The Company identifies the customer by obtaining a range of information about him/her. The verification of the identity consists of verifying some of this information against documents or information obtained from a reliable source which is independent of the customer. At least the following information must be received for identification purposes: name and surname; personal identity number (if such exists); date of birth; photograph on an official document which confirms his/her identity; residential address; the number of the personal identification document; the expiry date of the identification document.

Once a customer is identified and his/her identity is verified, the Company must conduct a certain level of due diligence based on a risk-based approach. For some business relationships, determined by the firm to present a low degree of risk of ML/TF, simplified due diligence (SDD) may be applied; in the case of higher risk situations, and specifically in relation to PEPs, enhanced due diligence (EDD) measures must be applied on a risk-sensitive basis.



Risk Assessment

The Company, in line with the international requirements, has adopted a risk-based approach to combating money laundering and terrorist financing. By adopting a risk-based approach, the Company is able to ensure that measures to prevent or mitigate money laundering and terrorist financing are commensurate to the identified risks. This will allow resources to be allocated in the most efficient ways. The principle is that resources should be directed in accordance with priorities so that the greatest risks receive the highest attention.



Transaction Monitoring

The Company has an ongoing live transaction monitoring process for the purpose of detecting suspicious activity. As advised by the regulator, the Company does not rely solely on a set of prescriptive rules and thresholds; instead, it uses a risk-based approach, both in alert generation and prioritization. The solution utilizes statistical and analytical techniques to identify patterns of unusual and suspicious behaviors by building profiles on each individual customer and comparing their financial activity against expected and/or peer group norms. This is accomplished by using several powerful data analytics tools for flagging anything that falls outside of "normal".

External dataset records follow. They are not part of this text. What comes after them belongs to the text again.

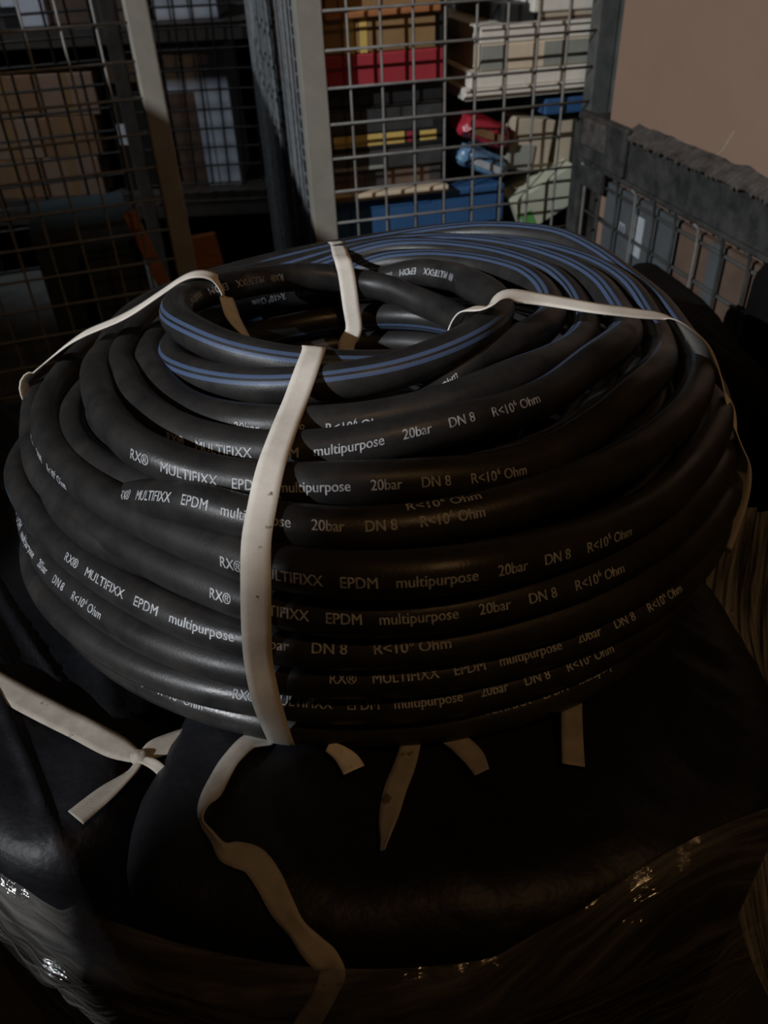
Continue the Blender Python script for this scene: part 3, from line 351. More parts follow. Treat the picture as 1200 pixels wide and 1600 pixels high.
# ------------------------------------------------------------------ the coil of hose
TILT = R(-8); HR = 0.008
coil = thing('hose_coil', (-0.012, 0.345 + 0.015*math.cos(R(8)), -0.285 - 0.015*math.sin(R(8))),
             'thick coil of black rubber hose with blue stripes, tied with pale tape, on black bundles', 'hose')
coil.rotation_euler = (TILT, 0, 0)
CM = Matrix.Translation(coil.location) @ Matrix.Rotation(TILT, 4, 'X')
def tp(k, th):
    S = TURNS[k]; n = len(S); x = (th % 360)/10; i = int(x); u = x - i
    a, b, c, d = (S[(i+j) % n] for j in (-1, 0, 1, 2))
    return [0.5*((2*b[q]) + (-a[q]+c[q])*u + (2*a[q]-5*b[q]+4*c[q]-d[q])*u*u + (-a[q]+3*b[q]-3*c[q]+d[q])*u**3) for q in (0, 1)]
def pc(r, th, h):
    a = R(th); return Vector((r*math.cos(a), r*math.sin(a), h))
def lerp_tab(tab, th):
    th %= 360; T = [(tab[-1][0]-360, tab[-1][1])] + list(tab) + [(tab[0][0]+360, tab[0][1])]
    for (a, va), (b, vb) in zip(T, T[1:]):
        if a <= th <= b: return va + (vb-va)*(th-a)/max(1e-6, b-a)
    return tab[0][1]
HIDE = [(0, 215), (180, 215)]
ST_TOP = [(0, 112), (60, 116), (110, 150), (180, 220), (270, 165), (310, 124)]
STRIPE = dict(A=[(0, 10), (90, -40), (175, 20), (215, 38), (270, 44), (330, 35)],
              B=[(0, 8), (30, -20), (90, -40), (175, 15), (215, 35), (270, 40), (330, 28)],
              C=[(0, 116), (60, 116), (110, 150), (180, 220), (270, 200), (310, 150)],
              D=ST_TOP, E=ST_TOP, F=[(0, 106), (60, 114), (110, 150), (180, 220), (270, 170), (310, 112)], G=ST_TOP,
              J=[(0, -145), (130, -145), (150, 100), (185, 10), (215, -40), (260, -80), (300, -145)])
NT, NS = 180, 22
def hose_turn(k):
    bm = bmesh.new(); uvl = bm.loops.layers.uv.new('UVMap'); V = []; W = []
    st = STRIPE.get(k, HIDE)
    for i in range(NT):
        th = i*360/NT; r, h = tp(k, th); c = pc(r, th, h); er = pc(1, th, 0); ps = lerp_tab(st, th)
        q = 1 + 0.012*nz3(math.cos(R(th))*3+ord(k), math.sin(R(th))*3, 0)
        V.append([bm.verts.new(c + HR*q*(math.cos(2*math.pi*j/NS)*er + math.sin(2*math.pi*j/NS)*Vector((0, 0, 1)))) for j in range(NS)])
        W.append([((360*j/NS - ps + 180) % 360) - 180 for j in range(NS)])
    for i in range(NT):
        i2 = (i+1) % NT
        for j in range(NS):
            j2 = (j+1) % NS
            f = bm.faces.new((V[i][j], V[i2][j], V[i2][j2], V[i][j2])); f.smooth = True
            a0, a1, a2, a3 = W[i][j], W[i2][j], W[i2][j2], W[i][j2]
            def near(a, b): return b + 360*round((a-b)/360)
            a1 = near(a0, a1); a2 = near(a0, a2); a3 = near(a0, a3)
            for lp, (u, v) in zip(f.loops, ((i, a0), (i+1, a1), (i+1, a2), (i, a3))): lp[uvl].uv = (u/NT, v/360)
    bmesh.ops.recalc_face_normals(bm, faces=bm.faces)
    return link_mesh('hose_turn', bm, MT['hose'], coil)
TOBJ = {k: hose_turn(k) for k in TURNS}

# printed lettering, bent round each turn
def text_mesh(body, size, off=0.0):
    cu = bpy.data.curves.new('lettering', 'FONT'); cu.body = body; cu.size = 1.0; cu.resolution_u = 3; cu.offset = 0.0
    ob = bpy.data.objects.new('lettering', cu); C.objects.link(ob)
    dg = bpy.context.evaluated_depsgraph_get(); me = bpy.data.meshes.new_from_object(ob.evaluated_get(dg))
    bpy.data.objects.remove(ob); bpy.data.curves.remove(cu)
    vs = [tuple(v.co*size) for v in me.vertices]; fs = [tuple(p.vertices) for p in me.polygons]
    bpy.data.meshes.remove(me)
    return vs, fs
def compose(words, gap):
    x = 0; VS = []; FS = []; n = 0
    for w_, sc, dy, g in words:
        vs, fs = text_mesh(w_, sc)
        nv = len(vs); fs = fs + [tuple(i+nv for i in f) for f in fs]; vs = vs + [(v[0] + 0.035*sc, v[1] + 0.008*sc, 0) for v in vs]   # heavier strokes
        x0 = min(v[0] for v in vs); x1 = max(v[0] for v in vs); o = len(VS)
        VS += [(v[0]-x0+x, v[1]+dy) for v in vs]; FS += [tuple(i+o for i in f) for f in fs]
        x += (x1-x0) + g
    X = max(v[0] for v in VS)
    return [(v[0], v[1]) for v in VS], FS, X
SZ = 0.0052
PHRASE = [('RX®', SZ, 0, .006), ('MULTIFIXX', SZ, 0, .006), ('EPDM', SZ, 0, .006), ('multipurpose', SZ, 0, .0075), ('20bar', SZ, 0, .0075),
          ('DN 8', SZ, 0, .0085), ('R<10', SZ, 0, .0004), ('6', SZ*.62, .0021, .0015), ('Ohm', SZ, 0, 0)]
FULL = compose(PHRASE, 0); TAIL = compose(PHRASE[6:], 0)
TLEN = 0.170
def lettering(k, mode, th0, phi, data=FULL, length=TLEN):
    vs, fs, X = data; sx = length/X
    # table of arc length along the outer side of the turn
    tab = [(0.0, th0)]; s = 0; th = th0; stp = 0.5 if mode == 'start' else -0.5; prev = None
    while s < length*1.05:
        r, h = tp(k, th); pm = phi if not isinstance(phi, (list, tuple)) else sum(phi)/2; p = pc(r + HR*math.cos(R(pm)), th, h + HR*math.sin(R(pm)))
        if prev is not None: s += (p-prev).length; tab.append((s, th))
        prev = p; th += stp
    def theta(x):
        if mode == 'end': x = length - x
        for (s0, t0), (s1, t1) in zip(tab, tab[1:]):
            if s0 <= x <= s1: return t0 + (t1-t0)*(x-s0)/max(1e-9, s1-s0)
        return tab[-1][1]
    bm = bmesh.new(); B = []
    for x, y in vs:
        th = theta(x*sx); r, h = tp(k, th); er = pc(1, th, 0)
        ph = phi if not isinstance(phi, (list, tuple)) else phi[0] + (phi[1]-phi[0])*x/X
        f = R(ph) + (y-0.0018)/HR
        B.append(bm.verts.new(pc(r, th, h) + (HR*1.012+0.0001)*(math.cos(f)*er + math.sin(f)*Vector((0, 0, 1)))))
    for f in fs:
        try: bm.faces.new([B[i] for i in f])
        except ValueError: pass
    o = link_mesh('printed_lettering', bm, MT['ink'], TOBJ[k]); return o
TL = dict(F=.150, G=.150, H=.158, I=.159, J=.178)
for k, mode, th, phi in PRINTS: lettering(k, mode, th, phi, FULL, TL.get(k, .155))
lettering('T', 'end', 313.5, 62, TAIL, 0.022)
lettering('G', 'end', 285.5, 84, TAIL, 0.026)

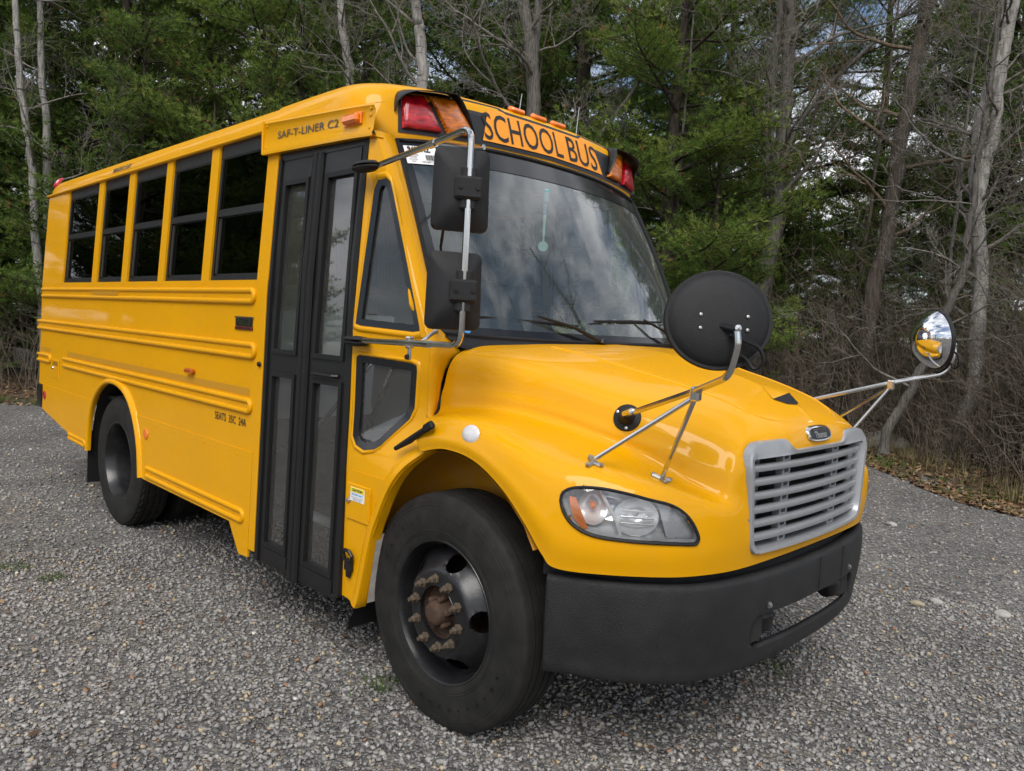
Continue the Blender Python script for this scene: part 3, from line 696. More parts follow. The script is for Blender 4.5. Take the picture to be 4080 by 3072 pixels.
for y in (-.173, 0, .173):
    h = CBVH.ray_cast(Vector((.5, -abs(y), 2.912)), Vector((-1, 0, 0))); n_ = h[1] if h[1].x > 0 else -h[1]; n_ = Vector((n_.x, 0, n_.z)).normalized()
    R3 = n_.to_track_quat('Z', 'Y').to_matrix()
    m = MB().box((0, 0, .010), (.108, .052, .028), rot=None, bev=.011)
    U_ = Vector((0, 1, 0)); W_ = n_.cross(U_); m.v = [tuple(U_*v[0]+W_*v[1]+n_*v[2]+Vector((h[0].x, y, h[0].z))) for v in m.v]
    m.obj('clearance_lamp', AMBL, cap)
# warning lamps with hoods
RIB = []
def lens_mat(name, col, col2, wsc):
    m, n, l, b = newmat(name); t = n.new('ShaderNodeTexCoord'); w_ = n.new('ShaderNodeTexWave'); w_.bands_direction = 'Y'; w_.inputs['Scale'].default_value = wsc; w_.inputs['Distortion'].default_value = .8
    l.new(t.outputs['Object'], w_.inputs['Vector']); z = n.new('ShaderNodeTexNoise'); z.inputs['Scale'].default_value = 30; z.inputs['Detail'].default_value = 3
    mp_ = n.new('ShaderNodeMapping'); mp_.inputs['Scale'].default_value = (1, .7, 2.0); l.new(t.outputs['Object'], mp_.inputs[0]); l.new(mp_.outputs[0], z.inputs['Vector'])
    r = n.new('ShaderNodeMapRange'); r.inputs['From Min'].default_value = .3; r.inputs['From Max'].default_value = .75; l.new(z.outputs['Fac'], r.inputs['Value'])
    x = n.new('ShaderNodeMix'); x.data_type = 'RGBA'; x.inputs[6].default_value = (*col, 1); x.inputs[7].default_value = (*col2, 1); l.new(r.outputs[0], x.inputs[0]); l.new(x.outputs[2], b.inputs['Base Color'])
    bp = n.new('ShaderNodeBump'); bp.inputs['Strength'].default_value = .6; bp.inputs['Distance'].default_value = .006; l.new(w_.outputs['Fac'], bp.inputs['Height']); l.new(bp.outputs[0], b.inputs['Normal'])
    b.inputs['Roughness'].default_value = .15; b.inputs['Coat Weight'].default_value = .6
    return m
REDW = lens_mat('red_warning_lens', (.22, .002, .012), (.75, .008, .02), 46); AMBW = lens_mat('amber_warning_lens', (.38, .075, .002), (.95, .27, .01), 46)
for s in (-1, 1):
    red = [(-.945, 2.658), (-.75, 2.668), (-.825, 2.842), (-.935, 2.822)]; amb = [(-.715, 2.672), (-.555, 2.680), (-.655, 2.860), (-.795, 2.848)]
    for nm, poly, mm in (('red_warning_lamp', red, REDW), ('amber_warning_lamp', amb, AMBW)):
        m = MB(); P = [(y*-s, z) for y, z in poly] if s > 0 else poly
        cy = sum(p[0] for p in P)/4; cz = sum(p[1] for p in P)/4
        rws = []
        for k, d in ((1, .006), (.98, .022), (.9, .030), (.5, .034), (0.02, .035)):
            q = resamp(P, .03); rws.append([(capx(lerp(cy, y, k), lerp(cz, z, k), d), lerp(cy, y, k), lerp(cz, z, k)) for y, z in q])
        m.grid(rws, closed_u=True); m.obj(nm, mm, cap, angle=50)
    # visor: a bent sheet round the top and both ends of the lamp pair
    vis = [(-.975, 2.735), (-.968, 2.79), (-.945, 2.836), (-.89, 2.862), (-.78, 2.878), (-.69, 2.888), (-.655, 2.882), (-.615, 2.80), (-.56, 2.70)]
    dep = [.012, .04, .09, .13, .135, .105, .08, .06, .02]
    vv = crom([(a, b, d) for (a, b), d in zip(vis, dep)], 5)
    rws = []
    for t in (0, .35, .7, 1.0): rws.append([(capx(p[0], p[1], .004+p[2]*t), p[0]*(-s if s > 0 else 1), p[1]-.035*t*(p[2]/.17)**1.0*(1 if p[1] > 2.8 else .3)) for p in vv])
    o = MB().grid(rws).obj('lamp_visor', BLKP, cap, angle=60); sd = o.modifiers.new('t', 'SOLIDIFY'); sd.thickness = .003; sd.offset = 0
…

The Company reserve the right to refuse to process a transaction at any stage. Especially, when the Company believe that a transaction is connected in any way to money laundering or any other type of criminal activity. In accordance with the EU law, the Company are not obliged to inform the customer that it was reported to the corresponding bodies of the customer’s suspicious activity.



Reporting

The Company has established a way in which its staff consults with their line managers to provide evaluation for the rationale of the further disclosure; by no means, this prevents contacting the nominated officer directly. All internal reports are registered in an appropriate way; the nominated officer maintains a secure suspicious report register. The framework is created in such a way, where a reasonable and faithful evaluation is provided to each report that is received. The nominated officer assesses the risk that is posed by a transaction or activity. In cases where there are associated accounts, an examination of such relationships is to be carried out. If an internal review has indicated enough grounds to know or suspect that any benefit has been acquired and if a criminal property exists, an external SAR report is submitted to NCA in a timely manner.



Record Keeping

Records must be kept of all customers' identity, the supporting evidence of verification of identity (in each case including the original and any updated records), the Companys' business relationship with them and details of any occasional transactions. As per regulatory requirements, we keep records for at least five years from the date a business relationship ends or from the date of the last transaction.



Sanctions

The Company have integrated with a leading electronic data provider to fulfill the regulatory obligations in line with the EU’s financial sanctions regime. Information is aggregated from the most important sanction lists (OFAC, EU, UN, BOE, FBI, Bureau of Industry and Security etc.) worldwide and is grouped into one category.